An important date is 3 June, when the current extension of the 1995 oil-for-food programme, allowing Iraq to sell oil for UN-approved imports, expires. British and US diplomats are discussing whether to introduce a Security Council resolution to get rid of sanctions as early as this week.

But although France and Russia, as well as Secretary General Kofi Annan, favour lifting them "in principle," there is absolutely no guarantee of quick passage.

For the time being, US equipment that would have been barred under the sanctions regulations is getting through, thanks to a blanket waiver here for government agencies, first and foremost the Pentagon, administering what is described as "humanitarian assistance".

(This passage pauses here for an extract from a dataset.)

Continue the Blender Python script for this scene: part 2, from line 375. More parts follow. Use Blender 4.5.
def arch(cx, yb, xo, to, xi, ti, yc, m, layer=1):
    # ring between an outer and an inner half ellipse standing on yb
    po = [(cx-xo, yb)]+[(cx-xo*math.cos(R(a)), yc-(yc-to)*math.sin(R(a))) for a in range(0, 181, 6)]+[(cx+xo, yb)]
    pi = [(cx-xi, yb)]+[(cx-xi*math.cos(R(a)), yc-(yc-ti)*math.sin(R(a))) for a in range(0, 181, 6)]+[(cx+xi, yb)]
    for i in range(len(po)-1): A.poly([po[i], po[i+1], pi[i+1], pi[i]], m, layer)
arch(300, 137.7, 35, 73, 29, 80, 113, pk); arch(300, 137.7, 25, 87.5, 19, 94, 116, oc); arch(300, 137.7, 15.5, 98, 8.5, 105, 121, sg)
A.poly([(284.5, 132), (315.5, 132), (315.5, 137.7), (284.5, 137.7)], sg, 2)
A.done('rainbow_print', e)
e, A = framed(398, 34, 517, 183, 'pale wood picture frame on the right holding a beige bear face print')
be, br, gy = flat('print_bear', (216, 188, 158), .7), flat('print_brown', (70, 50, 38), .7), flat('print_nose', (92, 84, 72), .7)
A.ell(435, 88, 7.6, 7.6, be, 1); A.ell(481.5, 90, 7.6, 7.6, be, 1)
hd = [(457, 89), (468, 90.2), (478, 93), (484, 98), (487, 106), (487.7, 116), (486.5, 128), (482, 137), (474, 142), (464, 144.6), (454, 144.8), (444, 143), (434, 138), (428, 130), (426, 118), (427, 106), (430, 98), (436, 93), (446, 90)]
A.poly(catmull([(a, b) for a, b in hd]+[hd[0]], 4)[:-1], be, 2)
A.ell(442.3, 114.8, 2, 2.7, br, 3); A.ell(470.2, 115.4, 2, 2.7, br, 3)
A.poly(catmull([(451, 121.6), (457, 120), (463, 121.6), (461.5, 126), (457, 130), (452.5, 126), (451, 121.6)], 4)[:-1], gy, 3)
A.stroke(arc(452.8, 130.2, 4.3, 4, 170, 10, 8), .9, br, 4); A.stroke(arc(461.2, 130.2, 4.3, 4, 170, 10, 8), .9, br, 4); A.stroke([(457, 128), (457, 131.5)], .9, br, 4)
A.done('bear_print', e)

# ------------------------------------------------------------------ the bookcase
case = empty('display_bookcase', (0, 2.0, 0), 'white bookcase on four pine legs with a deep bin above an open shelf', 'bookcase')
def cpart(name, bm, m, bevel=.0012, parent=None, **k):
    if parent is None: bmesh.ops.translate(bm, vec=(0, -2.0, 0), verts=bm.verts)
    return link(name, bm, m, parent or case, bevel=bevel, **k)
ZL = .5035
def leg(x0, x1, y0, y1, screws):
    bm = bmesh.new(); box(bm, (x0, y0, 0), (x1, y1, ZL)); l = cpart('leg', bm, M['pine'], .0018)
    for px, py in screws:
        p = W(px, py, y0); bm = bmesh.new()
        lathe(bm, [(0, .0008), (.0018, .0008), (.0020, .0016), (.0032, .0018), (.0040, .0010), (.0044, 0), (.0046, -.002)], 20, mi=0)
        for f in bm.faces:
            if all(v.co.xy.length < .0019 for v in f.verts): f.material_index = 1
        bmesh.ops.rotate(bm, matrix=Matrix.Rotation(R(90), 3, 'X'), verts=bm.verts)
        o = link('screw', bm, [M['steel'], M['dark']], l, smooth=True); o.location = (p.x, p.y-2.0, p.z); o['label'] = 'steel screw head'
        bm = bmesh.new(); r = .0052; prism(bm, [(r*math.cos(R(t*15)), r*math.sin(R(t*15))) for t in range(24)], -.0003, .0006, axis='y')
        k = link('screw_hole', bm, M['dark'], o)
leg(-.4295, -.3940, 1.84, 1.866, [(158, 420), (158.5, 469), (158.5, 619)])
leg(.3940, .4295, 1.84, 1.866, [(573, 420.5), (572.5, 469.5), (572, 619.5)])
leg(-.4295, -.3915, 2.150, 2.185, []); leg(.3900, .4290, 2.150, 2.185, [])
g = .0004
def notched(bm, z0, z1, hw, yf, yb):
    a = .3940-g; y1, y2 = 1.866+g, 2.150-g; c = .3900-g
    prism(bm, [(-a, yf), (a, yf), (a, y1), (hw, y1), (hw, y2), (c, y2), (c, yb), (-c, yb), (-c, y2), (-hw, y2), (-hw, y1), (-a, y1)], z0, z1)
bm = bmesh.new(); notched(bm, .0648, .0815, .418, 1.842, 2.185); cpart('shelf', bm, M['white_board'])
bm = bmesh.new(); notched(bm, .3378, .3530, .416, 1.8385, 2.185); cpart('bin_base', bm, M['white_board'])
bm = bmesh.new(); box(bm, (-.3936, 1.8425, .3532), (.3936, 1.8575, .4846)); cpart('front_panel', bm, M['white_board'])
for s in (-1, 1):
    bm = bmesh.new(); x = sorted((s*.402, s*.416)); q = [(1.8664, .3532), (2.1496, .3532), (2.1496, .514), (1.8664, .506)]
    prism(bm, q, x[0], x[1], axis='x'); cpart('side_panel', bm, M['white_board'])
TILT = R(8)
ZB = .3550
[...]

But that state of affairs is unlikely to continue indefinitely. Sooner or later, as reconstruction work led by ordinary commercial companies gets under way, a decision will have to be made as to what is allowed.

One case that could show the way is Bechtel, the San Francisco-based civil engineering group, which won a $680m (£423m) contract – the largest so far issued by the US Agency for International Development (USAID) – for infrastructure projects. But Bechtel is waiting for the legal picture to clear before it moves from surveying work to bringing in heavy equipment for repair and rebuilding work to begin.

With complaints from Iraqis growing louder at the slow return of basic services and reports of hostility to occupying US and British forces, Washington wants to remove all obstacles to the inflow of goods and equipment. "If the UN embargo drags on too long, we will have to find a way out of that system," a senior administration official told the WSJ.